DATASET SECTION start

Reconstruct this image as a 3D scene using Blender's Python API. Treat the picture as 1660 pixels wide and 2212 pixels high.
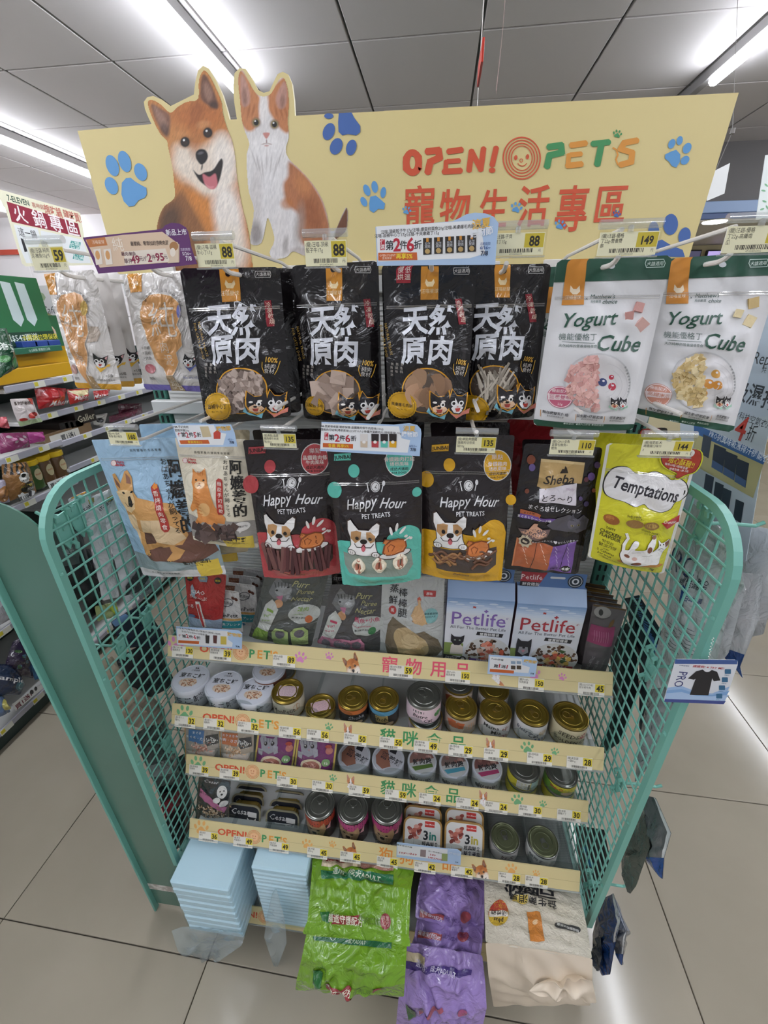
import bpy,math,random
import numpy as np
from mathutils import Matrix,Vector
from mathutils.geometry import tessellate_polygon

for o in list(bpy.data.objects):
    bpy.data.objects.remove(o)
SC=bpy.context.scene
COL=SC.collection
PI=math.pi

# ------------------------------------------------------------------ camera
FW,FH,FOC=1660,2212,902.1
CAMP=np.array([.0743,-1.0955,1.5025])
cam_d=bpy.data.cameras.new('camera')
cam_d.sensor_fit='VERTICAL';cam_d.sensor_height=24.0;cam_d.sensor_width=18.0
cam_d.lens=FOC*24.0/FH
cam_d.clip_start=.02;cam_d.clip_end=60
cam=bpy.data.objects.new('camera',cam_d);COL.objects.link(cam)
cam.location=CAMP;cam.rotation_euler=(1.1276,.0089,.122)
SC.camera=cam
CAMR=np.array(cam.rotation_euler.to_matrix())

# ------------------------------------------------------------------ world, exposure
w=bpy.data.worlds.new('world');SC.world=w;w.use_nodes= True
bg=w.node_tree.nodes['Background'];bg.inputs[0].default_value=(.86,.88,.92,1);bg.inputs[1].default_value=.30
SC.view_settings.view_transform='Standard';SC.view_settings.look='None'
SC.view_settings.gamma=1;SC.view_settings.use_curve_mapping= False
SC.view_settings.exposure=0.1
LAMP=41.0 # strength of the ceiling tubes
SC.cycles.use_denoising= True
SC.cycles.max_bounces=8;SC.cycles.transparent_max_bounces=24
SC.cycles.caustics_reflective= False;SC.cycles.caustics_refractive= False

# ------------------------------------------------------------------ small tools
def lin(h):
    if not isinstance(h,str): return h
    c=[int(h[i:i+2],16)/255 for i in (0,2,4)]
    return tuple(x/12.92 if x<=.04045 else ((x+.055)/1.055)**2.4 for x in c)

def V(ox,oy,s):
    return lambda q:(ox+q[0]/s,oy+q[1]/s)
PX=V(0,0,1)
V1=V(0,0,2);V2=V(830,0,2);V3=V(0,400,2.964);V4=V(380,460,2.677);V5=V(900,440,2.184)
V6=V(0,800,2.964);V7=V(500,880,2.677);V8=V(1060,880,2.767)
B1=V(360,1220,3.32);B2=V(820,1220,3.074);B3=V(360,1420,3.32);B4=V(820,1440,3.192)
B5=V(380,1640,3.32);B6=V(820,1660,3.32);B7=V(340,1820,2.964);B8=V(840,1820,2.964)
C1=V(0,1200,3.952);C2=V(0,1600,3.614);C3=V(1240,1260,3.952);C4=V(1240,1650,3.935)
C5=V(1460,540,4.81);C6=V(0,900,5.53);C7=V(0,600,6.385);C8=V(1440,880,4.255)
D1=V(1480,420,9.22);D2=V(0,380,7.9);D3=V(0,640,5.03);D4=V(0,860,5.03);D5=V(0,1180,4.81)
D6=V(1500,560,2.406);D7=V(1220,1220,6.917);D8=V(140,1040,5.929)

def un(q,ax,val):
    """the point of the plane (axis ax at val) that a spot of the photograph shows"""
    d=CAMR@np.array([(q[0]-FW/2)/FOC,-(q[1]-FH/2)/FOC,-1.0])
    return CAMP+(val-CAMP[ax])/d[ax]*d

def plane(y):
    return (1,y) if not isinstance(y,tuple) else y

# ------------------------------------------------------------------ materials
MATS={}
def node_mat(name,base=None,rough=.5,metal=0.0,attr=False,bump=None,coat=0.0,spec=.5,emit=None,mixnoise=None,trans=0):
    """base colour is a hex string; attr reads the ink colours of the mesh; bump=(scale, strength, distance, distortion)"""
    if name in MATS: return MATS[name]
    m=bpy.data.materials.new(name);m.use_nodes= True
    nt=m.node_tree;b=nt.nodes['Principled BSDF']
    b.inputs['Roughness'].default_value=rough;b.inputs['Metallic'].default_value=metal
    b.inputs['Specular IOR Level'].default_value=spec;b.inputs['Coat Weight'].default_value=coat
    b.inputs['Coat Roughness'].default_value=.05
    if attr:
        a=nt.nodes.new('ShaderNodeAttribute');a.attribute_name='ink'
        nt.links.new(a.outputs['Color'],b.inputs['Base Color'])
    elif base is not None:
        b.inputs['Base Color'].default_value=(*lin(base),1)
    if mixnoise:
        c2,sc,lo,hi=mixnoise
        tc=nt.nodes.new('ShaderNodeTexCoord');n=nt.nodes.new('ShaderNodeTexNoise');n.inputs['Scale'].default_value=sc
        n.inputs['Detail'].default_value=4
        mr=nt.nodes.new('ShaderNodeMapRange');mr.inputs[1].default_value=lo;mr.inputs[2].default_value=hi
        mx=nt.nodes.new('ShaderNodeMix');mx.data_type='RGBA'
        mx.inputs[6].default_value=(*lin(base),1);mx.inputs[7].default_value=(*lin(c2),1)
        nt.links.new(tc.outputs['Object'],n.inputs['Vector']);nt.links.new(n.outputs['Fac'],mr.inputs[0])
        nt.links.new(mr.outputs[0],mx.inputs[0]);nt.links.new(mx.outputs[2],b.inputs['Base Color'])
    if bump:
        tc=nt.nodes.new('ShaderNodeTexCoord');n=nt.nodes.new('ShaderNodeTexNoise')
        n.inputs['Scale'].default_value=bump[0];n.inputs['Detail'].default_value=3
        n.inputs['Distortion'].default_value=bump[3]
        bp=nt.nodes.new('ShaderNodeBump');bp.inputs['Strength'].default_value=bump[1];bp.inputs['Distance'].default_value=bump[2]
        nt.links.new(tc.outputs['Object'],n.inputs['Vector']);nt.links.new(n.outputs['Fac'],bp.inputs['Height'])
        nt.links.new(bp.outputs['Normal'],b.inputs['Normal'])
    if emit:
        b.inputs['Emission Color'].default_value=(*lin(emit[0]),1);b.inputs['Emission Strength'].default_value=emit[1]
    if trans:
        b.inputs['Transmission Weight'].default_value=trans
    MATS[name]=m
    return m

def clear_mat(name,tint='ffffff',gloss=.12,rough=.06,haze=0.0):
    """thin clear plastic: see-through, a little gloss, optional haze"""
    if name in MATS: return MATS[name]
    m=bpy.data.materials.new(name);m.use_nodes= True;nt=m.node_tree
    for n in list(nt.nodes):
        if n.type=='BSDF_PRINCIPLED':nt.nodes.remove(n)
    out=nt.nodes['Material Output']
    t=nt.nodes.new('ShaderNodeBsdfTransparent');t.inputs[0].default_value=(*lin(tint),1)
    g=nt.nodes.new('ShaderNodeBsdfGlossy');g.inputs['Roughness'].default_value=rough
    g.inputs[0].default_value=(1,1,1,1)
    d=nt.nodes.new('ShaderNodeBsdfDiffuse');d.inputs[0].default_value=(*lin(tint),1)
    lw=nt.nodes.new('ShaderNodeLayerWeight');lw.inputs[0].default_value=.25
    ma=nt.nodes.new('ShaderNodeMath');ma.operation='MULTIPLY_ADD'
    ma.inputs[1].default_value=.4;ma.inputs[2].default_value=gloss
    nt.links.new(lw.outputs['Fresnel'],ma.inputs[0])
    ge=nt.nodes.new('ShaderNodeNewGeometry');iv=nt.nodes.new('ShaderNodeMath');iv.operation='SUBTRACT';iv.inputs[0].default_value=1
    mu=nt.nodes.new('ShaderNodeMath');mu.operation='MULTIPLY' # only the outer face of the thin sheet shines
    nt.links.new(ge.outputs['Backfacing'],iv.inputs[1]);nt.links.new(iv.outputs[0],mu.inputs[1])
    m1=nt.nodes.new('ShaderNodeMixShader');m2=nt.nodes.new('ShaderNodeMixShader')
    m1.inputs[0].default_value=haze
    nt.links.new(t.outputs[0],m1.inputs[1]);nt.links.new(d.outputs[0],m1.inputs[2])
    nt.links.new(ma.outputs[0],mu.inputs[0]);nt.links.new(mu.outputs[0],m2.inputs[0]);nt.links.new(m1.outputs[0],m2.inputs[1]);nt.links.new(g.outputs[0],m2.inputs[2])
    nt.links.new(m2.outputs[0],out.inputs['Surface'])
    MATS[name]=m
    return m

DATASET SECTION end

EXERCISE DIRECTIONS:
Go from the first line of the data above to the line containing "return tuple(x/12.92 if" and retype exactly those lines, both included, but none of the pictures.

WRITTEN RESPONSE:
Reconstruct this image as a 3D scene using Blender's Python API. Treat the picture as 1660 pixels wide and 2212 pixels high.
import bpy,math,random
import numpy as np
from mathutils import Matrix,Vector
from mathutils.geometry import tessellate_polygon

for o in list(bpy.data.objects):
    bpy.data.objects.remove(o)
SC=bpy.context.scene
COL=SC.collection
PI=math.pi

# ------------------------------------------------------------------ camera
FW,FH,FOC=1660,2212,902.1
CAMP=np.array([.0743,-1.0955,1.5025])
cam_d=bpy.data.cameras.new('camera')
cam_d.sensor_fit='VERTICAL';cam_d.sensor_height=24.0;cam_d.sensor_width=18.0
cam_d.lens=FOC*24.0/FH
cam_d.clip_start=.02;cam_d.clip_end=60
cam=bpy.data.objects.new('camera',cam_d);COL.objects.link(cam)
cam.location=CAMP;cam.rotation_euler=(1.1276,.0089,.122)
SC.camera=cam
CAMR=np.array(cam.rotation_euler.to_matrix())

# ------------------------------------------------------------------ world, exposure
w=bpy.data.worlds.new('world');SC.world=w;w.use_nodes= True
bg=w.node_tree.nodes['Background'];bg.inputs[0].default_value=(.86,.88,.92,1);bg.inputs[1].default_value=.30
SC.view_settings.view_transform='Standard';SC.view_settings.look='None'
SC.view_settings.gamma=1;SC.view_settings.use_curve_mapping= False
SC.view_settings.exposure=0.1
LAMP=41.0 # strength of the ceiling tubes
SC.cycles.use_denoising= True
SC.cycles.max_bounces=8;SC.cycles.transparent_max_bounces=24
SC.cycles.caustics_reflective= False;SC.cycles.caustics_refractive= False

# ------------------------------------------------------------------ small tools
def lin(h):
    if not isinstance(h,str): return h
    c=[int(h[i:i+2],16)/255 for i in (0,2,4)]
    return tuple(x/12.92 if x<=.04045 else ((x+.055)/1.055)**2.4 for x in c)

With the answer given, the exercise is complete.